Viatel Questions BT’s Superfast Broadband Reach

Viatel has welcomed BT’s announcement that it will expand the planned reach of its superfast broadband network from 40 percent of homes to 66 percent, noting that importantly this could help businesses – especially those in rural areas – to better compete with their rivals, both at home and abroad, that are already benefitting from the services that can be run across superfast broadband lines. However, Viatel is also warning organisations not to get too carried away as even once rolled out a third of the country will still have to wait to receive anywhere near these speeds. Furthermore, the issue of patchy availability will remain for some time – even within areas with enabled exchanges, due to the required upgrading of all street cabinets.

“Given the uncertainty over which policies will take priority in the new UK Government, BT’s investment is more important than ever before – especially for businesses that rely on broadband connections for economic prosperity and to fend off the competition,” said Steve Powell, product manager for connectivity at Viatel. “BT’s planned roll out should even up the playing field for more organisations, but for those left out, the issue remains of how to actually deliver superfast speeds to the whole country.”

Viatel experts also point out that hybrid Fibre to the Cabinet (FTTC) or even true fibre ‘superband’ Fibre to the Premises (FTTP) are still subject to the same problems of contention that plague shared networks during busy times today. Viatel points out that while Quality of Service (QoS) will be available on these networks in the future, at present this is not the case and all businesses need to be aware that line speed is not the only key factor to consider – especially when running delay-sensitive and mission-critical applications over their broadband networks.

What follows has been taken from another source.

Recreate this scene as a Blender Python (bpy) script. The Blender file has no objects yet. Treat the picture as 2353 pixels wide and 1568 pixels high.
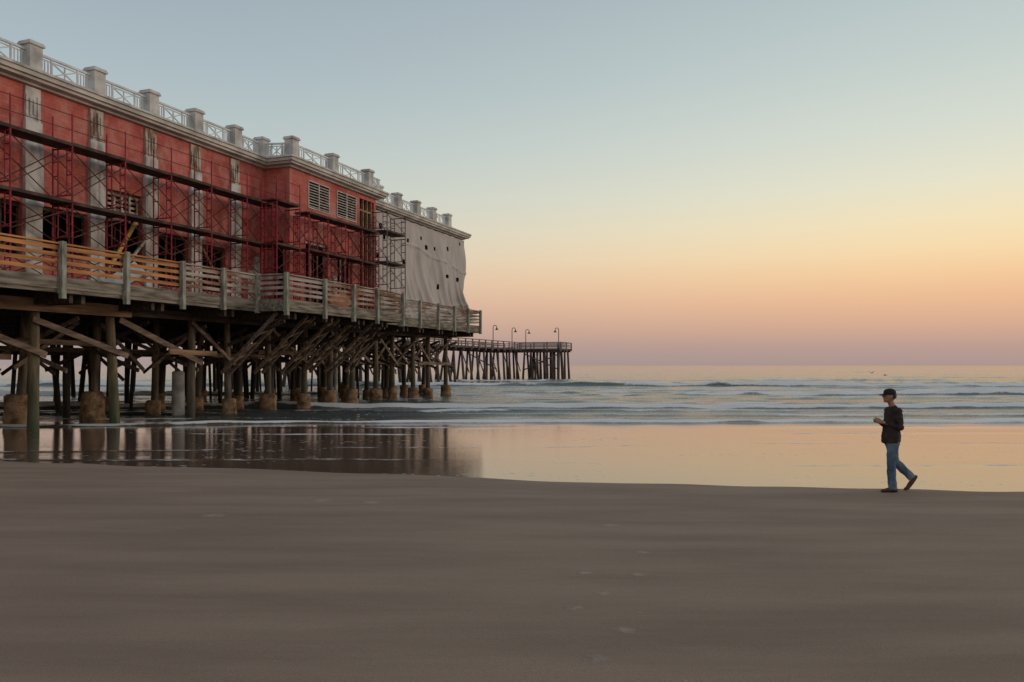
import bpy, bmesh, math, random
import numpy as np
from mathutils import Vector, Matrix
random.seed(7)
S = bpy.context.scene
C = S.collection
A = math.radians(20.77); TH = math.pi/2 - A
SA, CA = math.sin(A), math.cos(A)
def W(u, c, z=0): return Vector((SA*u - CA*c, CA*u + SA*c, z))
def L(r, g, b):
    y=.3*r+.59*g+.11*b; k=.08; r,g,b=r+(y-r)*k,g+(y-g)*k,b+(y-b)*k
    f = lambda v: (v/255/12.92) if v/255 <= .04045 else ((v/255+.055)/1.055)**2.4
    return (f(r), f(g), f(b), 1)
# ------------------------------------------------------------------ materials
def newmat(name):
    m = bpy.data.materials.new(name); m.use_nodes = True
    nt = m.node_tree; b = nt.nodes['Principled BSDF']
    return m, nt, b
def nd(nt, t, **k):
    n = nt.nodes.new(t)
    for a, v in k.items(): setattr(n, a, v)
    return n
def nm(name, c1, c2, scale=3, rough=.8, bump=.3, stretch=(1,1,1), metal=0, detail=6, c3=None, lo=.35, hi=.65, spec=.3, bdist=.02):
    m, nt, b = newmat(name); lk = nt.links.new
    tc = nd(nt, 'ShaderNodeTexCoord'); mp = nd(nt, 'ShaderNodeMapping'); mp.inputs['Scale'].default_value = stretch
    lk(tc.outputs['Object'], mp.inputs['Vector'])
    n = nd(nt, 'ShaderNodeTexNoise'); n.inputs['Scale'].default_value = scale; n.inputs['Detail'].default_value = detail
    lk(mp.outputs[0], n.inputs['Vector'])
    r = nd(nt, 'ShaderNodeValToRGB'); lk(n.outputs['Fac'], r.inputs[0])
    r.color_ramp.elements[0].position = lo; r.color_ramp.elements[0].color = (*c1[:3], 1)
    r.color_ramp.elements[1].position = hi; r.color_ramp.elements[1].color = (*c2[:3], 1)
    if c3:
        e = r.color_ramp.elements.new(min(hi+.12, 1)); e.color = (*c3[:3], 1)
    lk(r.outputs[0], b.inputs['Base Color'])
    b.inputs['Roughness'].default_value = rough; b.inputs['Metallic'].default_value = metal
    b.inputs['Specular IOR Level'].default_value = spec
    if bump:
        n2 = nd(nt, 'ShaderNodeTexNoise'); n2.inputs['Scale'].default_value = scale*5; n2.inputs['Detail'].default_value = 4
        lk(mp.outputs[0], n2.inputs['Vector'])
        bp = nd(nt, 'ShaderNodeBump'); bp.inputs['Strength'].default_value = bump; bp.inputs['Distance'].default_value = bdist
        lk(n2.outputs['Fac'], bp.inputs['Height']); lk(bp.outputs[0], b.inputs['Normal'])
    return m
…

“Speed is one thing, but it should not be forgotten that all of these new services are to be delivered on massively shared networks, so just as crucial is the ability to prioritise different types of traffic so such data can avoid these bottlenecks, delays and dropped calls,” continued Powell. “Quality of Service will help prevent this by, for example, ensuring that voice traffic is given priority over email and web access. Businesses that run these applications without end to end QoS could continue to see some serious detrimental effects.”

Viatel works closely with BT and is confident that these issues will all be overcome, and that business-focused products and services will be available in the future, but national or even patchy local availability could still be a problem for some time to come.